The amount of work gam mak takes is mindboggling though. Think you could attempt the "get a first draft out quick" technique of having very low standards until you have something with a beginning and an end, and then iterate on that instead? That would allow you to actually decide when it is sufficiently finished, rather than having to push forward endlessly.


PS: Normal lives are for casuals. Mine's already out the window.
Gibmaker
I hate RPG Maker because of what it has done to me
9274
Thank you for this encouragement. I'm not sure if the GAFDOQ technique works for this game, considering the main thing about it is the scenery and scenes and stuff. Stuff like monsters/skills/items/database could be fleshed out over time and indeed I'm trying to do this.

Hooray for casting away the normal life. Normal boo
Dude. I'm always happy to see more of this game. This game is amazing. It made me feel emotions I did not think lizards were capable of invoking. But if you're fully willing to sink that kind of time and dedication into a project: go commercial.

I would pay money for Set Discrepancy in its current incarnation. Bugs and all.

I don't think I'm misjudging the market by saying that a lot of Steam would too.

There's a tipping point where a hobby becomes something like a second job or a life's work, and at that point you deserve to get more out of it. More recognition, more feedback, more compensation.

I'd love to see more of this game, but if you're willing to devote that kind of time to a project, give people a chance to pay you for doing so. Even having a Patreon or something could help.
Gibmaker
I hate RPG Maker because of what it has done to me
9274
Thank you for such remarks. Truth is I would just love to work on a commercial project, but due to not wanting to cancel any more projects I feel like I'm "stuck" working on this one which has proven itself to be such a bigger time-sink than ever was anticipated. On the order of taking years and years. Hence the madness and breakdowns.

And this project and also current Set Discrepancy cannot be commercial because of course they're full of media that I don't own. I want to redo SD from scratch, but first this project sits oppressively in the way.

A patreon? Dot dot dot.
If you do a Patreon, I will put in money.

Not much money, as it comes from my groceries and necessities budget, but Patreon's more about consistently swarmfunding your stuff and less about scoring single big donations. I don't know how to even begin spreading the word for a Patreon, but I would be surprised if the Elder Scrolls community didn't want an old-school snes style fangame at this level of quality, and I think any Patreon would do well if it could just up front give its patrons the first sixth of a game for free.

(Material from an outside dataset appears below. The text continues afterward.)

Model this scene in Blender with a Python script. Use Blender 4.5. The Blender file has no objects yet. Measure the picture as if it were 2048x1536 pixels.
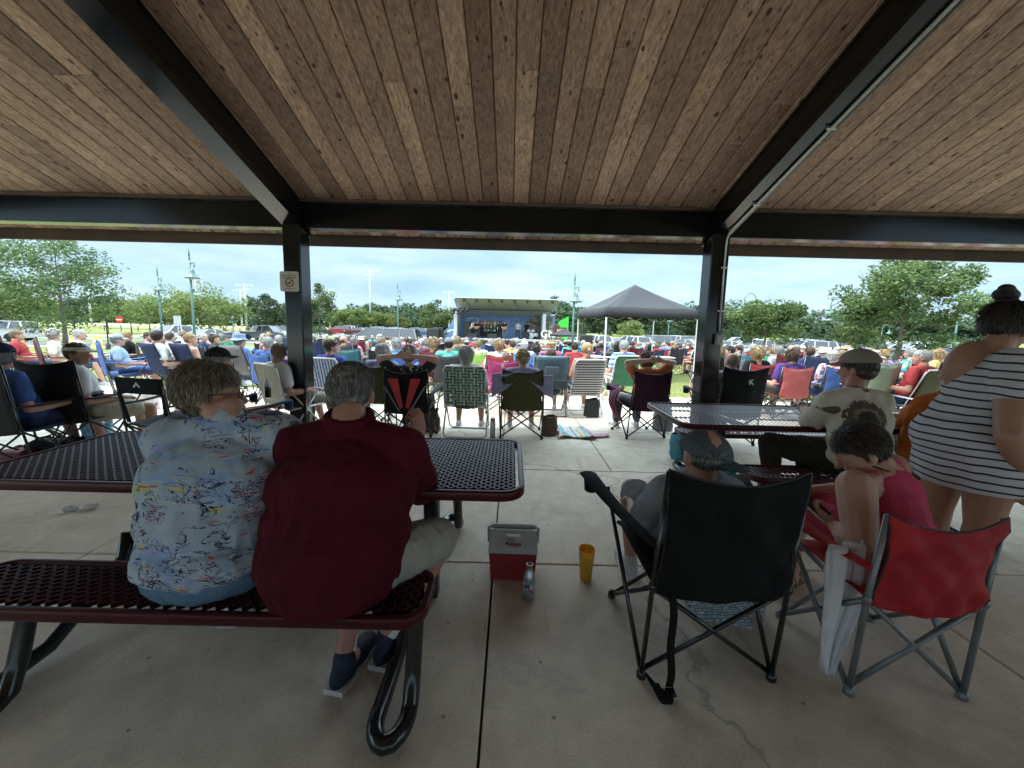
import bpy, bmesh, math, random
from mathutils import Vector, Matrix, noise
rnd = random.Random(7)
SC = bpy.context.scene
COL = SC.collection
V = Vector
PI = math.pi

# ---------- camera geometry (used to turn a spot of the photograph into a point on the ground) ----------
H = 1.46; F = 790.0; CX, CY = 1022.0, 745.0
PIT = math.radians(6.64); RHO = math.atan(.0235)
def ray(x, y):
    a = (x-CX)/F; b = (CY-y)/F
    c, s = math.cos(RHO), math.sin(RHO)
    a, b = a*c-b*s, a*s+b*c
    cp, sp = math.cos(PIT), math.sin(PIT)
    return V((a, cp+b*sp, -sp+b*cp))
def G(x, y, z=0.0):
    d = ray(x, y); t = (z-H)/d.z
    return V((d.x*t, d.y*t, z))
def D(x, y, Y):
    d = ray(x, y); t = Y/d.y
    return V((d.x*t, Y, H+d.z*t))
def gz(Y):
    if Y < 8.5: return 0.0
    if Y < 40: return -.04-(Y-8.5)*.03
    return -.985

# ---------- materials ----------
MATS = {}
def newmat(name):
    m = bpy.data.materials.new(name); m.use_nodes = True
    return m, m.node_tree.nodes, m.node_tree.links, m.node_tree.nodes['Principled BSDF']
def rgba(c): return (c[0], c[1], c[2], 1.0)
def mixc(N, L, fac, a, b, mode='MIX'):
    n = N.new('ShaderNodeMix'); n.data_type = 'RGBA'; n.blend_type = mode
    for sock, v in ((n.inputs[0], fac), (n.inputs[6], a), (n.inputs[7], b)):
        if hasattr(v, 'links'): L.new(v, sock)
        elif isinstance(v, (int, float)): sock.default_value = v
        else: sock.default_value = rgba(v)
    return n.outputs[2]
def mth(N, L, op, a, b=0.0, clamp=False):
    n = N.new('ShaderNodeMath'); n.operation = op; n.use_clamp = clamp
    for i, v in enumerate((a, b)):
        if hasattr(v, 'links'): L.new(v, n.inputs[i])
        else: n.inputs[i].default_value = v
    return n.outputs[0]
def ramp(N, L, fac, stops):
    n = N.new('ShaderNodeValToRGB'); e = n.color_ramp.elements
    while len(e) < len(stops): e.new(0.5)
    for i, (p, c) in enumerate(stops):
        e[i].position = p; e[i].color = rgba(c) if isinstance(c, (tuple, list)) else (c, c, c, 1)
    L.new(fac, n.inputs[0]); return n.outputs[0]
def coords(N, L, scale=(1, 1, 1), kind='Object', rot=(0, 0, 0), loc=(0, 0, 0)):
    t = N.new('ShaderNodeTexCoord'); m = N.new('ShaderNodeMapping')
    m.inputs['Scale'].default_value = scale; m.inputs['Rotation'].default_value = rot; m.inputs['Location'].default_value = loc
    L.new(t.outputs[kind], m.inputs[0]); return m.outputs[0]
def noi(N, L, vec, scale, detail=3.0, rough=.55, dist=0.0, color=False):
    n = N.new('ShaderNodeTexNoise'); n.inputs['Scale'].default_value = scale; n.inputs['Detail'].default_value = detail
    n.inputs['Roughness'].default_value = rough; n.inputs['Distortion'].default_value = dist
    if vec is not None: L.new(vec, n.inputs[0])
    return n.outputs[1 if color else 0]
def bump(N, L, h, B, strength=.3, dist=.01):
    b = N.new('ShaderNodeBump'); b.inputs['Strength'].default_value = strength; b.inputs['Distance'].default_value = dist
    L.new(h, b.inputs['Height']); L.new(b.outputs[0], B.inputs['Normal'])
def simple(name, col, rough=.6, metal=0.0, var=.12, vscale=6.0, bmp=0.0, bscale=60.0, spec=.5):
    if name in MATS: return MATS[name]
    m, N, L, B = newmat(name)
    v = coords(N, L)
    n = noi(N, L, v, vscale, 4)
    dark = tuple(max(0, c*(1-var)) for c in col); lite = tuple(min(1, c*(1+var)) for c in col)
    L.new(ramp(N, L, n, [(.3, dark), (.7, lite)]), B.inputs['Base Color'])
    B.inputs['Roughness'].default_value = rough; B.inputs['Metallic'].default_value = metal
    B.inputs['Specular IOR Level'].default_value = spec
    if bmp: bump(N, L, noi(N, L, v, bscale, 3), B, bmp, .004)
    MATS[name] = m; return m
def objcol(name, rough=.7, metal=0.0, var=.15, vscale=9.0, bmp=.2, bscale=40.0, spec=.3, coat=0.0, pattern=None):
    """material whose colour is the object's own colour"""
    if name in MATS: return MATS[name]
    m, N, L, B = newmat(name)
    oi = N.new('ShaderNodeObjectInfo'); v = coords(N, L)
    n = noi(N, L, v, vscale, 4)
    f = ramp(N, L, n, [(.3, 1-var), (.7, 1+0.0)])
    c = mixc(N, L, 1.0, oi.outputs['Color'], f, 'MULTIPLY')
    if pattern: c = pattern(N, L, c)
    L.new(c, B.inputs['Base Color'])
    B.inputs['Roughness'].default_value = rough; B.inputs['Metallic'].default_value = metal
    B.inputs['Specular IOR Level'].default_value = spec; B.inputs['Coat Weight'].default_value = coat
    if bmp: bump(N, L, noi(N, L, v, bscale, 4), B, bmp, .01)
    MATS[name] = m; return m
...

I don't know too much about the legality of Patreon re: fanworks, but I do know that there's folks who use it to make Dark Souls comics, music, lets plays, etc, and FromSoft doesn't bother them. Bethesda's pretty friendly with its modders, so I can't imagine why they would want to take down Tallest Reed, but more publicity *could* bring your game to their legal department and the *could* decide they want to tussle. Someone more qualified than I ought to weigh in on this.
Well if the Patreon is for you making games in general and there's nothing linking it too explicitly to that specific fangame, you should be able to fly under even Bethesda's trigger-happy-lawyers' radar.

Say you make Tallest-Reed super popular on ES forums, and possibly have a link on your website or somewhere to a Patreon funding your other games. Nothing illegal or even cease-and-desisty there as you don't advertise the Patreon in relationship to T-R. The fact that a fangame brought you fans is hardly objectable.

In any case, I'll definitely chip in!
Gibmaker
I hate RPG Maker because of what it has done to me
9274
I shall set up such a thing in a couple weeks, because I'm leaving for a vacation next week and it would be mean to start a patreon just before going away on vacation.

Thank all you
Great! Have lotsa vacation funs.

(Oh and as for the GAFDOQ thing, I'm sure it could work even for scenery and cutscenes, since it works for drawing (sketching) and for writing (drafting) - in essence, just block in the main elements of the map and the scene, then move on to the next scene, and only start looking back when you have a whole chapter or even a whole game. Knowing that the draft's going to be terrible and that's normal.
Anyway, not everyone works like this, but I figure it would be a relief for you to know that, even if you just stop improving on it, at least you have something playable from beginning to end that will be considered A Game. And you can focus the improvement on places that really deserve it.)
''I guarantee that this game will be finished, no matter what the cost, no matter how long it takes, no matter how many opportunities pass me by, no matter what a mess I make of my life, no matter how many relationships dwindle and disappear. Even if it takes me until I'm 70 years old, having thrown away every evening and weekend of my whole life, the world having moved on to the point that no one even cares about RPG Maker any more and no one even uses computers that can run RPG Maker Games any more. I don't care. I will defeat RPG Maker. This time you will not win. ''

Beautiful speech man. Best of luck going forward
Gibmaker
I hate RPG Maker because of what it has done to me
9274
I'm happy my madness was inspiring. Thank you.